Ted Cruz: 'contested' convention OK, 'brokered' convention not

Jeffrey Engel and Aaron Crawford of SMU's Center for Presidential History talk about Ted Cruz wanting a "contested" convention but not a "brokered" one.

By Dylan Baddour

Texas Sen. Ted Cruz said Tuesday in an interview with Fox News, which aired Wednesday evening, that he would be OK with a "contested convention," but not a "brokered convention."

The two terms have become prominent in political buzz as it grows increasingly likely that no candidate will claim an outright majority of delegates before the GOP convention in July. In that case, delegates would re-vote to pick a winner.

Cruz previously has asserted that a brokered convention would prompt a voter "revolt," but he told Fox's Megyn Kelly at a town hall interview in Raleigh, North Carolina that, "a contested convention is a different thing."


So, what's the difference? According to Jeff Engel, director of the Center for Presidential History at Southern Methodist University, "In a contested convention, no one shows up with all the delegates they need (to win the nomination). In a brokered convention, people begin cutting deals."

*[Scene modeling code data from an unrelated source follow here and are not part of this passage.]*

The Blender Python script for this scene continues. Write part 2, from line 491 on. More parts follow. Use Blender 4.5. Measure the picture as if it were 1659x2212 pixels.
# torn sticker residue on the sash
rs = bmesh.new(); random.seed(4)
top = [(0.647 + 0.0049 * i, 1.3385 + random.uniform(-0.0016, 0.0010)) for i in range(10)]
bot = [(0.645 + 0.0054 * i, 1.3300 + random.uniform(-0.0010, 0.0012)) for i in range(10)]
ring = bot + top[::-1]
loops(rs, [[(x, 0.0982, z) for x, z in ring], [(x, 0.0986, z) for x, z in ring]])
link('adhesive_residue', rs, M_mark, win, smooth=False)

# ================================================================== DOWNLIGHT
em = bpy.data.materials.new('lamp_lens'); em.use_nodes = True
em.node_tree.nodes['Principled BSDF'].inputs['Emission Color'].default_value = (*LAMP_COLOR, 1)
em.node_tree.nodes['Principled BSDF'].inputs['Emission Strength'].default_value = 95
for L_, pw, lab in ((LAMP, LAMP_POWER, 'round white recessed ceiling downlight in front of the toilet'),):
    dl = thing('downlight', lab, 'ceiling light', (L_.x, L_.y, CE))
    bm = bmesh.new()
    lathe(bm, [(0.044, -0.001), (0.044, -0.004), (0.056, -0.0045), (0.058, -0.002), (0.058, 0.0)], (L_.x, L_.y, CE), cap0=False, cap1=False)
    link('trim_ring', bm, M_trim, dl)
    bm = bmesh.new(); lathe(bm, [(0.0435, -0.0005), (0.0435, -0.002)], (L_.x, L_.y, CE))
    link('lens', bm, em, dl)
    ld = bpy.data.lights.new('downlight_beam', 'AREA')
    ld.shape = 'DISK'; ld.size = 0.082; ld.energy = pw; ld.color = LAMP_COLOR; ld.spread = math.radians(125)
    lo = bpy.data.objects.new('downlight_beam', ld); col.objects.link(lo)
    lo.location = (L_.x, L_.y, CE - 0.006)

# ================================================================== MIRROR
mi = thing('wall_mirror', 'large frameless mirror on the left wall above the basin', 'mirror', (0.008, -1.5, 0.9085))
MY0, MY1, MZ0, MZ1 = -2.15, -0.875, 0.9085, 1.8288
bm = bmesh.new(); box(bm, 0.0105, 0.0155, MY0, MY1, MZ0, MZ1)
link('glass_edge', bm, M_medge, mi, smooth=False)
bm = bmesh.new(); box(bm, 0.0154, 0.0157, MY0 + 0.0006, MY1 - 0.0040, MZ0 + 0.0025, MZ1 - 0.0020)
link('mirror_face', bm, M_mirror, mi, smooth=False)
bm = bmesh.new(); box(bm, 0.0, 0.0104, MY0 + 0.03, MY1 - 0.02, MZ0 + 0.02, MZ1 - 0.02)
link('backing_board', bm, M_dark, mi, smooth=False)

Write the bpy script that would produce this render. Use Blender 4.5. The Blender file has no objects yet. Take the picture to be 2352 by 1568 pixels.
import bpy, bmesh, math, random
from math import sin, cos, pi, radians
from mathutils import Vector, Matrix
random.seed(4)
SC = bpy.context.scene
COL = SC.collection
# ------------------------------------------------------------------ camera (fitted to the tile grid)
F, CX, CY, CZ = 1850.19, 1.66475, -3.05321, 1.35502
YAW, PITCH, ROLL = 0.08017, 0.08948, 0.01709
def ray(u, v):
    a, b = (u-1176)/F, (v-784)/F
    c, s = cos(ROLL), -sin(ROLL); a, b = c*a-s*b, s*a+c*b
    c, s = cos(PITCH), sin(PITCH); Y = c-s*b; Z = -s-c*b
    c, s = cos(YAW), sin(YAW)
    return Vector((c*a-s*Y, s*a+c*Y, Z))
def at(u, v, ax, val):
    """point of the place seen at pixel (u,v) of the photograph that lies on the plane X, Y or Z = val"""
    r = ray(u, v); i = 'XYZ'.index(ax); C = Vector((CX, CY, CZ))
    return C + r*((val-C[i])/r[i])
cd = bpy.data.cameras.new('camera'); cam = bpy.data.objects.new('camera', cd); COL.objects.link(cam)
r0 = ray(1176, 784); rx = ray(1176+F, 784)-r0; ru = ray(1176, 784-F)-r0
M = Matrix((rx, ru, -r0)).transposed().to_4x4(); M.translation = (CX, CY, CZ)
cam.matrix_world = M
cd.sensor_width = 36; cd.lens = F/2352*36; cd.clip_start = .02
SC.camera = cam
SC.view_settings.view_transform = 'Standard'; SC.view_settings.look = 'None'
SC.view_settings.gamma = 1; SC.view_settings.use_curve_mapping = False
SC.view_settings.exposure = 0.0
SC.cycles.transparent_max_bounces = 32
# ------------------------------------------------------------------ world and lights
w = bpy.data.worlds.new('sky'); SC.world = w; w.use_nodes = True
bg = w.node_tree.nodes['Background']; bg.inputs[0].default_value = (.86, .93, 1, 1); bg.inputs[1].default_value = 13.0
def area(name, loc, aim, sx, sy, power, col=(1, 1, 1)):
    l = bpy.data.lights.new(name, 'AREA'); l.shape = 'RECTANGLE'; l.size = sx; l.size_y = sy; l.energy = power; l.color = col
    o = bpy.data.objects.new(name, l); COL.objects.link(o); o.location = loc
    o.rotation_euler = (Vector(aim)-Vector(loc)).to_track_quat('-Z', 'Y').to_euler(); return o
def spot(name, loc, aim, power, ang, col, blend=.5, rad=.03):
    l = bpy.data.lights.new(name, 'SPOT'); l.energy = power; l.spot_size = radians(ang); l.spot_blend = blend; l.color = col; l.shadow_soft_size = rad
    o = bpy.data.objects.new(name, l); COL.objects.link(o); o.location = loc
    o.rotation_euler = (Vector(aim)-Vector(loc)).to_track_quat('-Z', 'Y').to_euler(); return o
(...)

In other words, the delegates supporting third- and fourth-place candidates would have to choose which of the top two candidates to support in a contested convention.

"All of these definitions are kind of squishy," said Aaron Crawford, a post-doctoral fellow at the Center for Presidential History. "I'm pretty sure that no one knows exactly what they mean yet. They're going to have to figure out the rules."

A brokered convention implies that a backroom meeting of party bosses would make arrangements to pick a candidate — plausibly one that wasn't even on the primary ballot. That hasn't happened in modern political history, and it's hard to imagine how it would work.